Villa Tennyson. Sanremo.
11 March. 1886.


[1] Lear omits a line, “Close beside the leafy thicket; ―” which appears in The Complete Nonsense Book, edited by Lady Strachey in 1912.


 Here is the catalogue description including the auction results:

LEAR’S LAST POEM. ‘Some incidents in the Life of My Uncle Arly’, which is in the metre of his friend Lord Tennyson’s ‘The Lady of Shallot’, is full of autobiographical references, most obviously to Lear’s life as an incessant ‘wanderer’. It was also his own obituary. Drafting it over a period of thirteen years, partly on the endpapers of The Letters of Horace Walpole in 1873 and of Addison and Steele’s The Spectator in 1885, he completed it on 1 March 1886 and sent presentation copies to at least thirteen friends. These included Wilkie Collins, whom Lear said he resembled so closely that he was often mistaken for him; Collins considered it Lear’s best poem. Another copy went to John Ruskin (‘Roughskin’), the great art-critic and Utopian, after he had written in the Pall Mall Magazine: ‘I really don’t know any author to whom I am half so grateful, for my idle self, as Edward Lear. I shall put him first of my hundred authors’. In his letter to Ruskin on that occasion Lear esteemed it ‘a thing to be thankful for that I remain as great a fool as ever I was.’

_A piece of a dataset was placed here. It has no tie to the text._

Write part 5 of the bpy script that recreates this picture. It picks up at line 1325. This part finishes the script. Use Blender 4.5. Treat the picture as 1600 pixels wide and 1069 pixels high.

The present manuscript Lear sent to Mary, the wife of Sir Matthew Digby Wyatt (1820-1877), architect, Secretary of the Great Exhibition and first Slade Professor of Fine Arts in Cambridge. It is dated 11 March 1886, ten days after Lear recorded he had finished writing the poem. Lady Wyatt (‘Dear Mrs Digby’) was the recipient of a number of enchanting phonetic letters from Lear, in one of which he sent verses written with a ‘lithp’ (‘O Thuthan Thmith! Thweet Thuthan Thmith…’), explaining that ‘my teeth have thufferred tho mutth, & it theemeth to me that it will produthe a thenthation in the muthical thphereth…’ (see also Roy Davids Collection Part II lot 295).

The notable differences between the present manuscript and the printed version are in the title, line 10 [he is consistent in dotting ‘i’, otherwise the third minim of the ‘m’ in Timskoop might have been assumed to be an ‘i’] the alternative reading for line 42 and the omission in the manuscript of line 46 of the printed version, doubtless just by mistake since there is no reason to assume that the seventh stanza should be the only one without seven lines. Lear began line 27 by writing ‘Off’ indented as if it were the last line of a stanza and, realising his error, immediately smudged it and started the line again correctly aligned. The paper is a little foxed; Lear is writing with something very akin to printers’ ink.

In her life of Edward Lear, Vivien Noakes hints at deeper and darker meanings beneath the benignly whimsical surface of ‘Uncle Arly’.

PROVENANCE: Mary Digby Wyatt.

REFERENCES: The Complete Nonsense of Edward Lear, edited by Holbrook Jackson, 1979; John Lehmann, Edward Lear and his World, 1977; Selected Letters, edited by Vivien Noakes, 1988; Vivien Noakes, Edward Lear the Life of A Wanderer, 1968; Vivien Noakes, Edward Lear 1812-1888, Royal Academy of Arts Catalogue, 1985; Susan Chitty, That Singular Person Called Lear, 1988; Angus Davidson, Edward Lear: Landscape Painter and Nonsense Poet, 1933.